RECORDED DATA:
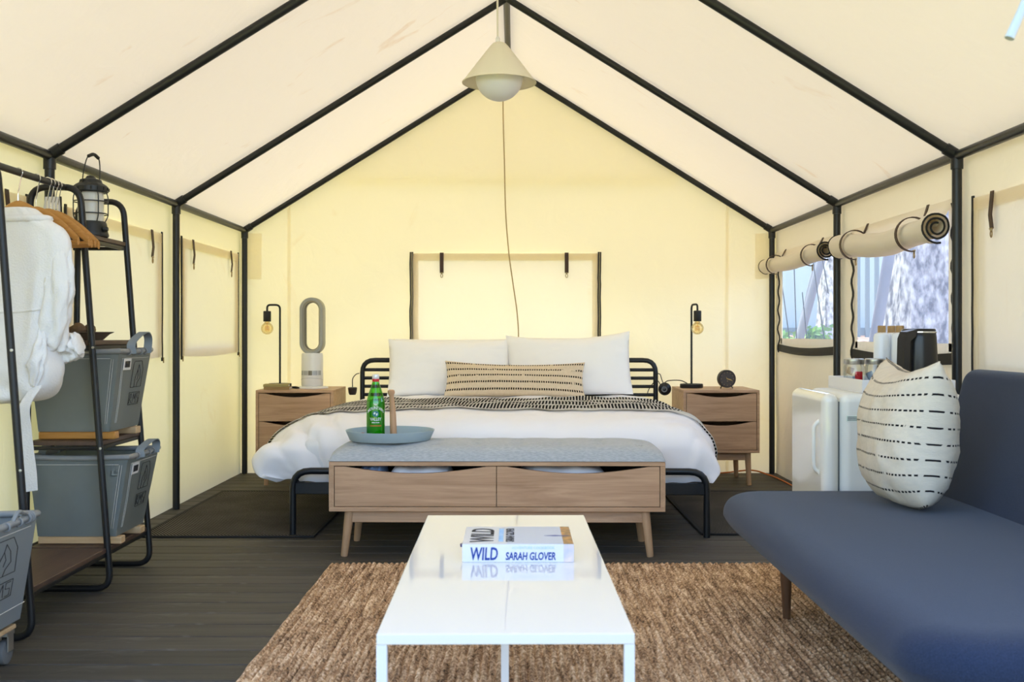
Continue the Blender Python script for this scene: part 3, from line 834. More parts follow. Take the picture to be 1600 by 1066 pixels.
for wi, (a0, a1, z0, z1) in enumerate(WIN):
    wnd = struct(bpy.data.objects.new('window_%d' % (wi + 1), None)); wnd.location = (xr, (a0 + a1) / 2, z0); COL.objects.link(wnd)
    bm = BM(); grid(bm, 12, 8, lambda u, v: Vector((xr + 0.004 + 0.006 * math.sin(PI * u) * math.sin(PI * v), a0 + (a1 - a0) * u, z0 + (z1 - z0) * v)))
    obj('netting', bm, 'netting', wnd)
    bm = BM()   # pale hem round the opening
    for (p0, p1, q0, q1) in ((a0 - 0.01, a0 + 0.035, z0, z1), (a1 - 0.035, a1 + 0.01, z0, z1), (a0, a1, z0 - 0.005, z0 + 0.035)):
        grid(bm, 8, 8, lambda u, v: Vector((xr - 0.006, p0 + (p1 - p0) * u, q0 + (q1 - q0) * v)))
    obj('hem', bm, 'flap', wnd)
    bm = BM()
    pts = [Vector((xr - 0.014 - 0.01 * math.sin(PI * q / 14), a0 - 0.02 + (a1 - a0 + 0.04) * q / 14, z0 - 0.028 - 0.018 * math.sin(PI * q / 14))) for q in range(15)]
    ribbon(bm, pts, (0, 0, 0.048), 0.004); obj('hook_tape', bm, 'zip', wnd)
    for a in (a0 - 0.03, a1 + 0.03):
        bm = BM()
        pts = [Vector((xr - 0.012 - 0.006 * math.sin(q * 1.1), a + 0.006 * math.sin(q * 0.9 + a), z0 - 0.06 + (z1 - z0 + 0.07) * q / 30)) for q in range(31)]
        ribbon(bm, pts, (0, 0.022, 0), 0.005); obj('zip', bm, 'zip', wnd)
    # rolled-up blind held by two leather straps
    rr0, rr1 = ((0.052, 0.050), (0.068, 0.058))[wi]
    zc = (1.440, 1.445)[wi]
    rl = thing('rolled_blind', ('canvas blind rolled up above the window nearest the bed, tied by two straps',
                                'canvas blind rolled up above the window behind the kettle, its end gaping open')[wi], 'blind', (xr - 0.07, (a0 + a1) / 2, zc), group='rolled window blinds')
    ya, yb2 = a0 - 0.02, a1 + (0.13 if wi == 0 else 0.05)
    NS = 34
    bm = BM()
    def roll(u, v):
        y = ya + (yb2 - ya) * u
        turns = 2.6
        th = v * turns * 2 * PI
        e = rr1 + (rr0 - rr1) * u if wi else rr0
        pinch = 1 - 0.22 * (math.exp(-((u - 0.22) / 0.06) ** 2) + math.exp(-((u - 0.78) / 0.06) ** 2))
        r = (e * (0.28 + 0.72 * v)) * (0.80 + 0.20 * pinch) * (1 + 0.14 * fbm(y * 3, math.sin(th) * 0.6, wi))
        if wi and u < 0.06: r *= 1.12
        zz = zc - (0.034 if wi else 0.0) * (1 - u) - (0.030 if wi else 0.016) * math.sin(PI * u) ** 2
        return Vector((xr - 0.078 + math.cos(th + 1.2) * r, y, zz + math.sin(th + 1.2) * r))
    grid(bm, NS, 60, roll); obj('roll', bm, 'flap', rl)
    for u in (0, 1):
        bm = BM(); tube(bm, [roll(u, v / 60) for v in range(0, 61)], 0.0045, 6); obj('black_binding', bm, 'zip', rl)
    bm = BM()   # the sheet that joins the roll to the wall
    grid(bm, 24, 5, lambda u, v: Vector((xr - 0.010 - (0.068 + 0.015 * math.sin(PI * u * 2)) * v ** 1.6, ya + (yb2 - ya) * u, 1.53 - (1.53 - zc + (0.03 * (1 - u) if wi else 0.0) + 0.02 * math.sin(PI * u)) * v)))
    obj('sheet', bm, 'flap', rl)
    for u in (0.2, 0.8):
        y = ya + (yb2 - ya) * u
        bm = BM()
        R_ = (rr0 + rr1) / 2 + 0.012; zs_ = zc - (0.034 if wi else 0.0) * (1 - u) - (0.030 if wi else 0.016) * math.sin(PI * u) ** 2
        pts = [Vector((xr - 0.078 + math.cos(t) * R_, y, zs_ - 0.002 + math.sin(t) * R_)) for t in [0.9 + 3.9 * q / 16 for q in range(17)]]
        pts = [Vector((xr - 0.01, y, 1.535))] + pts
        ribbon(bm, pts, (0, 0.024, 0), 0.004); st = obj('strap', bm, 'leather', rl)
        bm = BM(); snap_hook(bm, pts[-1] + Vector((0, 0, 0.004)), 0.013, 'X'); obj('snap_hook', bm, 'brass', st)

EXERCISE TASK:
Word for word, quote the full listing, omitting every picture.

TASK RESPONSE:
Continue the Blender Python script for this scene: part 3, from line 834. More parts follow. Take the picture to be 1600 by 1066 pixels.
for wi, (a0, a1, z0, z1) in enumerate(WIN):
    wnd = struct(bpy.data.objects.new('window_%d' % (wi + 1), None)); wnd.location = (xr, (a0 + a1) / 2, z0); COL.objects.link(wnd)
    bm = BM(); grid(bm, 12, 8, lambda u, v: Vector((xr + 0.004 + 0.006 * math.sin(PI * u) * math.sin(PI * v), a0 + (a1 - a0) * u, z0 + (z1 - z0) * v)))
    obj('netting', bm, 'netting', wnd)
    bm = BM()   # pale hem round the opening
    for (p0, p1, q0, q1) in ((a0 - 0.01, a0 + 0.035, z0, z1), (a1 - 0.035, a1 + 0.01, z0, z1), (a0, a1, z0 - 0.005, z0 + 0.035)):
        grid(bm, 8, 8, lambda u, v: Vector((xr - 0.006, p0 + (p1 - p0) * u, q0 + (q1 - q0) * v)))
    obj('hem', bm, 'flap', wnd)
    bm = BM()
    pts = [Vector((xr - 0.014 - 0.01 * math.sin(PI * q / 14), a0 - 0.02 + (a1 - a0 + 0.04) * q / 14, z0 - 0.028 - 0.018 * math.sin(PI * q / 14))) for q in range(15)]
    ribbon(bm, pts, (0, 0, 0.048), 0.004); obj('hook_tape', bm, 'zip', wnd)
    for a in (a0 - 0.03, a1 + 0.03):
        bm = BM()
        pts = [Vector((xr - 0.012 - 0.006 * math.sin(q * 1.1), a + 0.006 * math.sin(q * 0.9 + a), z0 - 0.06 + (z1 - z0 + 0.07) * q / 30)) for q in range(31)]
        ribbon(bm, pts, (0, 0.022, 0), 0.005); obj('zip', bm, 'zip', wnd)
    # rolled-up blind held by two leather straps
    rr0, rr1 = ((0.052, 0.050), (0.068, 0.058))[wi]
    zc = (1.440, 1.445)[wi]
    rl = thing('rolled_blind', ('canvas blind rolled up above the window nearest the bed, tied by two straps',
                                'canvas blind rolled up above the window behind the kettle, its end gaping open')[wi], 'blind', (xr - 0.07, (a0 + a1) / 2, zc), group='rolled window blinds')
    ya, yb2 = a0 - 0.02, a1 + (0.13 if wi == 0 else 0.05)
    NS = 34
    bm = BM()
    def roll(u, v):
        y = ya + (yb2 - ya) * u
        turns = 2.6
        th = v * turns * 2 * PI
        e = rr1 + (rr0 - rr1) * u if wi else rr0
        pinch = 1 - 0.22 * (math.exp(-((u - 0.22) / 0.06) ** 2) + math.exp(-((u - 0.78) / 0.06) ** 2))
        r = (e * (0.28 + 0.72 * v)) * (0.80 + 0.20 * pinch) * (1 + 0.14 * fbm(y * 3, math.sin(th) * 0.6, wi))
        if wi and u < 0.06: r *= 1.12
        zz = zc - (0.034 if wi else 0.0) * (1 - u) - (0.030 if wi else 0.016) * math.sin(PI * u) ** 2
        return Vector((xr - 0.078 + math.cos(th + 1.2) * r, y, zz + math.sin(th + 1.2) * r))
    grid(bm, NS, 60, roll); obj('roll', bm, 'flap', rl)
    for u in (0, 1):
        bm = BM(); tube(bm, [roll(u, v / 60) for v in range(0, 61)], 0.0045, 6); obj('black_binding', bm, 'zip', rl)
    bm = BM()   # the sheet that joins the roll to the wall
    grid(bm, 24, 5, lambda u, v: Vector((xr - 0.010 - (0.068 + 0.015 * math.sin(PI * u * 2)) * v ** 1.6, ya + (yb2 - ya) * u, 1.53 - (1.53 - zc + (0.03 * (1 - u) if wi else 0.0) + 0.02 * math.sin(PI * u)) * v)))
    obj('sheet', bm, 'flap', rl)
    for u in (0.2, 0.8):
        y = ya + (yb2 - ya) * u
        bm = BM()
        R_ = (rr0 + rr1) / 2 + 0.012; zs_ = zc - (0.034 if wi else 0.0) * (1 - u) - (0.030 if wi else 0.016) * math.sin(PI * u) ** 2
        pts = [Vector((xr - 0.078 + math.cos(t) * R_, y, zs_ - 0.002 + math.sin(t) * R_)) for t in [0.9 + 3.9 * q / 16 for q in range(17)]]
        pts = [Vector((xr - 0.01, y, 1.535))] + pts
        ribbon(bm, pts, (0, 0.024, 0), 0.004); st = obj('strap', bm, 'leather', rl)
        bm = BM(); snap_hook(bm, pts[-1] + Vector((0, 0, 0.004)), 0.013, 'X'); obj('snap_hook', bm, 'brass', st)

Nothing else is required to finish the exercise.